In January outside Los Angeles, a 40-year-old man who had recently been fired and was behind on his house payments killed his five children, his wife and himself. A week ago, at a hotel outside Baltimore, a New York financial investor being investigated on allegations of defrauding clients killed his two daughters, his wife and himself.

The Wood family was at least $460,000 in debt, about half of that on credit cards, authorities have said. The bodies of Wood, his wife, Francie Billotti-Wood, 33, and their children, Chandler, Gavin and Fiona, were discovered Saturday morning in the yellow house on Washington Street.

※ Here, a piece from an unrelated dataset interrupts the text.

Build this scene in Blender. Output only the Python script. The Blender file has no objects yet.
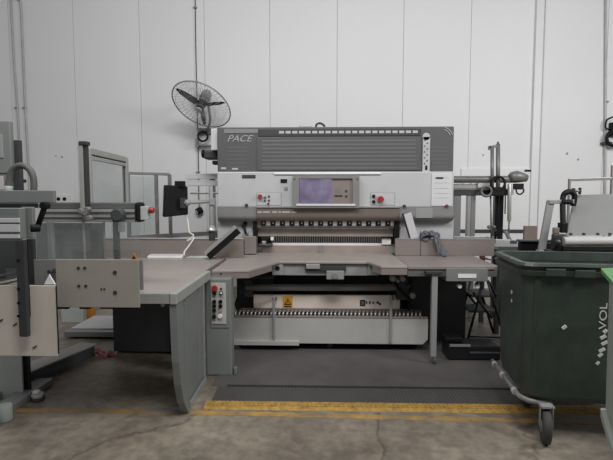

Relatives and law enforcement officials have declined to detail how the family encumbered such debt, but the barest outlines can be gleaned from public records, Billotti-Wood's blog postings and interviews.

As recently as 2005, the family reliably paid rent on a house in Atlantic Beach, Fla., according to their landlord.

Billotti-Wood was then working part time as a fundraiser for the University of North Florida. Her husband was working for CSX Corp., the railroad company based in Jacksonville.

In March 2005, the family bought a house in Jacksonville with virtually no money down, taking on a $208,000 mortgage, records show.